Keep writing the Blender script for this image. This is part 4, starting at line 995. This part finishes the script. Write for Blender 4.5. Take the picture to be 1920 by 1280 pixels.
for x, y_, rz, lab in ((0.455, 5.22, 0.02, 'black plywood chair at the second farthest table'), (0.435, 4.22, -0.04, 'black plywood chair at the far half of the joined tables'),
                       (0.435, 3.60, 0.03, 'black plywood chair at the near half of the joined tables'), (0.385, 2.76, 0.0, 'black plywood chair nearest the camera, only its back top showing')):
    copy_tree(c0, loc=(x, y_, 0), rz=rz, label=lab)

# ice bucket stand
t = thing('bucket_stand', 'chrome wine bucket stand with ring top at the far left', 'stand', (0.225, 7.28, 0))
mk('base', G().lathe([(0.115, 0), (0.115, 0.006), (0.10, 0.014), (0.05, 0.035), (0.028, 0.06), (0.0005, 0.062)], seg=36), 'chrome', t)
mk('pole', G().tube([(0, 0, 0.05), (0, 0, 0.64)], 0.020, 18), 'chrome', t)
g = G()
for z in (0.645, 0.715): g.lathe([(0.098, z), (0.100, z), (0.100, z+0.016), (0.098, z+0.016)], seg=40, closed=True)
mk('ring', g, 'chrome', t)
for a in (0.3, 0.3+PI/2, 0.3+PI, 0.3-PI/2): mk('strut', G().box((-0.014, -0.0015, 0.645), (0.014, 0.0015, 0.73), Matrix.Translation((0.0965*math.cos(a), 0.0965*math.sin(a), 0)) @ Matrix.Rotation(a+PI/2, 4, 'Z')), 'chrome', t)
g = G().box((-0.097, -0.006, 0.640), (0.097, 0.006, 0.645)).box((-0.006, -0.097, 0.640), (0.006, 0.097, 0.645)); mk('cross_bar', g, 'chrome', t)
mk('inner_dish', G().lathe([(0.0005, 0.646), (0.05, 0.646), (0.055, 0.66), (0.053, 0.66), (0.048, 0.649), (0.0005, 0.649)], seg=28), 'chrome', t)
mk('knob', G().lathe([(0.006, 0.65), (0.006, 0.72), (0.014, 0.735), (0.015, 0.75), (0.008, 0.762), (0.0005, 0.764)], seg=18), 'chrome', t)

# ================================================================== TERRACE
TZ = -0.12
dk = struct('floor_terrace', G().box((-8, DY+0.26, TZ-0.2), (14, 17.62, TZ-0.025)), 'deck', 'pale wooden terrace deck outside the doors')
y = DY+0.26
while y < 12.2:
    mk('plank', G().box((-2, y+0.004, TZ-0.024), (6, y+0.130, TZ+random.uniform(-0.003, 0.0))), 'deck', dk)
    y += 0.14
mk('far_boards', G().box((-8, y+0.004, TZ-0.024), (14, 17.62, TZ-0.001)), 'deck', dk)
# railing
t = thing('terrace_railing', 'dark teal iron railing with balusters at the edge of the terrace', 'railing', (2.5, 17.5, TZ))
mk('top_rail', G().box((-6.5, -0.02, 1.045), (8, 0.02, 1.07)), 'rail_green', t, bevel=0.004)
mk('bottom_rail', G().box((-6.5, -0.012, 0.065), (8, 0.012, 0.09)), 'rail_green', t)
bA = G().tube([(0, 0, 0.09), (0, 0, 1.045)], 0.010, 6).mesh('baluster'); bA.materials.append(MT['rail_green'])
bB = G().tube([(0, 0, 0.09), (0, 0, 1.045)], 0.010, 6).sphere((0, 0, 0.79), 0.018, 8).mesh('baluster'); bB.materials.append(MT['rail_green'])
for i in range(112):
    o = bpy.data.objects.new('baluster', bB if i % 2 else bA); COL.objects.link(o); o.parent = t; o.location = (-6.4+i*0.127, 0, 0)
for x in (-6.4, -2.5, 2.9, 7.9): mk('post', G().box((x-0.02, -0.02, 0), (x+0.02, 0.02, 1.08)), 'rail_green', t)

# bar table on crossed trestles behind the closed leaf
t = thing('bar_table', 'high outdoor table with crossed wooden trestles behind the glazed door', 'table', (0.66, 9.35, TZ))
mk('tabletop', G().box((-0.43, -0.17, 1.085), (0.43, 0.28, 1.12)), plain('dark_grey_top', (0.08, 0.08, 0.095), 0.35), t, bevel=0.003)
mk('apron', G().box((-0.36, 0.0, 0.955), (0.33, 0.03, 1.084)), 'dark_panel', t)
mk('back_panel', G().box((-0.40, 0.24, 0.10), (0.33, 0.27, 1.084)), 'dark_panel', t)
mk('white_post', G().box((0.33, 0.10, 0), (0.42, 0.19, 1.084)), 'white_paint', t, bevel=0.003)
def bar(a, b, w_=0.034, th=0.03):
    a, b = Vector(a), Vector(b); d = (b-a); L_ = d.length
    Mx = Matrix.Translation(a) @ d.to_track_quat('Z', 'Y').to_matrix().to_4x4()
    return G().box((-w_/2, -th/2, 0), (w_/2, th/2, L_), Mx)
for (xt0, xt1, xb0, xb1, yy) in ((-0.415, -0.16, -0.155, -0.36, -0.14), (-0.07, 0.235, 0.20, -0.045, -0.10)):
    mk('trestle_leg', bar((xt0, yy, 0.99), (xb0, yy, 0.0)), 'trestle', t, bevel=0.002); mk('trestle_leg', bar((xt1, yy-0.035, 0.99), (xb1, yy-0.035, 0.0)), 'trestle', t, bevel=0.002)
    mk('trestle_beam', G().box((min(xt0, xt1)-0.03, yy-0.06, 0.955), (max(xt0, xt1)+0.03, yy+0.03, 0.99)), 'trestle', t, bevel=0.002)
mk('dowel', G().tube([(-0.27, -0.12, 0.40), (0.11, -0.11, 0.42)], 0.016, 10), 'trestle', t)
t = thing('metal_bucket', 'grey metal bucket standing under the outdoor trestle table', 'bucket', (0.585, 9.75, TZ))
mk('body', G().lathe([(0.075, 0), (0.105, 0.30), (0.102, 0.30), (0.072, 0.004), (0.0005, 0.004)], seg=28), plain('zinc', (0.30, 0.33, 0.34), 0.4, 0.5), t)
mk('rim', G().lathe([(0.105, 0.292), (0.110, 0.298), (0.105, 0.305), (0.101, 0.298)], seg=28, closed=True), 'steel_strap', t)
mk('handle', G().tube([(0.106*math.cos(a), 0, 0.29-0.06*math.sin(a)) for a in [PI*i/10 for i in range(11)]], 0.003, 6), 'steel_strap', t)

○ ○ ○

### INSTRUCTION
Reproduce the listing shown above in its entirety, exactly.

### THE OUTPUT
Keep writing the Blender script for this image. This is part 4, starting at line 995. This part finishes the script. Write for Blender 4.5. Take the picture to be 1920 by 1280 pixels.
for x, y_, rz, lab in ((0.455, 5.22, 0.02, 'black plywood chair at the second farthest table'), (0.435, 4.22, -0.04, 'black plywood chair at the far half of the joined tables'),
                       (0.435, 3.60, 0.03, 'black plywood chair at the near half of the joined tables'), (0.385, 2.76, 0.0, 'black plywood chair nearest the camera, only its back top showing')):
    copy_tree(c0, loc=(x, y_, 0), rz=rz, label=lab)

# ice bucket stand
t = thing('bucket_stand', 'chrome wine bucket stand with ring top at the far left', 'stand', (0.225, 7.28, 0))
mk('base', G().lathe([(0.115, 0), (0.115, 0.006), (0.10, 0.014), (0.05, 0.035), (0.028, 0.06), (0.0005, 0.062)], seg=36), 'chrome', t)
mk('pole', G().tube([(0, 0, 0.05), (0, 0, 0.64)], 0.020, 18), 'chrome', t)
g = G()
for z in (0.645, 0.715): g.lathe([(0.098, z), (0.100, z), (0.100, z+0.016), (0.098, z+0.016)], seg=40, closed=True)
mk('ring', g, 'chrome', t)
for a in (0.3, 0.3+PI/2, 0.3+PI, 0.3-PI/2): mk('strut', G().box((-0.014, -0.0015, 0.645), (0.014, 0.0015, 0.73), Matrix.Translation((0.0965*math.cos(a), 0.0965*math.sin(a), 0)) @ Matrix.Rotation(a+PI/2, 4, 'Z')), 'chrome', t)
g = G().box((-0.097, -0.006, 0.640), (0.097, 0.006, 0.645)).box((-0.006, -0.097, 0.640), (0.006, 0.097, 0.645)); mk('cross_bar', g, 'chrome', t)
mk('inner_dish', G().lathe([(0.0005, 0.646), (0.05, 0.646), (0.055, 0.66), (0.053, 0.66), (0.048, 0.649), (0.0005, 0.649)], seg=28), 'chrome', t)
mk('knob', G().lathe([(0.006, 0.65), (0.006, 0.72), (0.014, 0.735), (0.015, 0.75), (0.008, 0.762), (0.0005, 0.764)], seg=18), 'chrome', t)

# ================================================================== TERRACE
TZ = -0.12
dk = struct('floor_terrace', G().box((-8, DY+0.26, TZ-0.2), (14, 17.62, TZ-0.025)), 'deck', 'pale wooden terrace deck outside the doors')
y = DY+0.26
while y < 12.2:
    mk('plank', G().box((-2, y+0.004, TZ-0.024), (6, y+0.130, TZ+random.uniform(-0.003, 0.0))), 'deck', dk)
    y += 0.14
mk('far_boards', G().box((-8, y+0.004, TZ-0.024), (14, 17.62, TZ-0.001)), 'deck', dk)
# railing
t = thing('terrace_railing', 'dark teal iron railing with balusters at the edge of the terrace', 'railing', (2.5, 17.5, TZ))
mk('top_rail', G().box((-6.5, -0.02, 1.045), (8, 0.02, 1.07)), 'rail_green', t, bevel=0.004)
mk('bottom_rail', G().box((-6.5, -0.012, 0.065), (8, 0.012, 0.09)), 'rail_green', t)
bA = G().tube([(0, 0, 0.09), (0, 0, 1.045)], 0.010, 6).mesh('baluster'); bA.materials.append(MT['rail_green'])
bB = G().tube([(0, 0, 0.09), (0, 0, 1.045)], 0.010, 6).sphere((0, 0, 0.79), 0.018, 8).mesh('baluster'); bB.materials.append(MT['rail_green'])
for i in range(112):
    o = bpy.data.objects.new('baluster', bB if i % 2 else bA); COL.objects.link(o); o.parent = t; o.location = (-6.4+i*0.127, 0, 0)
for x in (-6.4, -2.5, 2.9, 7.9): mk('post', G().box((x-0.02, -0.02, 0), (x+0.02, 0.02, 1.08)), 'rail_green', t)

# bar table on crossed trestles behind the closed leaf
t = thing('bar_table', 'high outdoor table with crossed wooden trestles behind the glazed door', 'table', (0.66, 9.35, TZ))
mk('tabletop', G().box((-0.43, -0.17, 1.085), (0.43, 0.28, 1.12)), plain('dark_grey_top', (0.08, 0.08, 0.095), 0.35), t, bevel=0.003)
mk('apron', G().box((-0.36, 0.0, 0.955), (0.33, 0.03, 1.084)), 'dark_panel', t)
mk('back_panel', G().box((-0.40, 0.24, 0.10), (0.33, 0.27, 1.084)), 'dark_panel', t)
mk('white_post', G().box((0.33, 0.10, 0), (0.42, 0.19, 1.084)), 'white_paint', t, bevel=0.003)
def bar(a, b, w_=0.034, th=0.03):
    a, b = Vector(a), Vector(b); d = (b-a); L_ = d.length
    Mx = Matrix.Translation(a) @ d.to_track_quat('Z', 'Y').to_matrix().to_4x4()
    return G().box((-w_/2, -th/2, 0), (w_/2, th/2, L_), Mx)
for (xt0, xt1, xb0, xb1, yy) in ((-0.415, -0.16, -0.155, -0.36, -0.14), (-0.07, 0.235, 0.20, -0.045, -0.10)):
    mk('trestle_leg', bar((xt0, yy, 0.99), (xb0, yy, 0.0)), 'trestle', t, bevel=0.002); mk('trestle_leg', bar((xt1, yy-0.035, 0.99), (xb1, yy-0.035, 0.0)), 'trestle', t, bevel=0.002)
    mk('trestle_beam', G().box((min(xt0, xt1)-0.03, yy-0.06, 0.955), (max(xt0, xt1)+0.03, yy+0.03, 0.99)), 'trestle', t, bevel=0.002)
mk('dowel', G().tube([(-0.27, -0.12, 0.40), (0.11, -0.11, 0.42)], 0.016, 10), 'trestle', t)
t = thing('metal_bucket', 'grey metal bucket standing under the outdoor trestle table', 'bucket', (0.585, 9.75, TZ))
mk('body', G().lathe([(0.075, 0), (0.105, 0.30), (0.102, 0.30), (0.072, 0.004), (0.0005, 0.004)], seg=28), plain('zinc', (0.30, 0.33, 0.34), 0.4, 0.5), t)
mk('rim', G().lathe([(0.105, 0.292), (0.110, 0.298), (0.105, 0.305), (0.101, 0.298)], seg=28, closed=True), 'steel_strap', t)
mk('handle', G().tube([(0.106*math.cos(a), 0, 0.29-0.06*math.sin(a)) for a in [PI*i/10 for i in range(11)]], 0.003, 6), 'steel_strap', t)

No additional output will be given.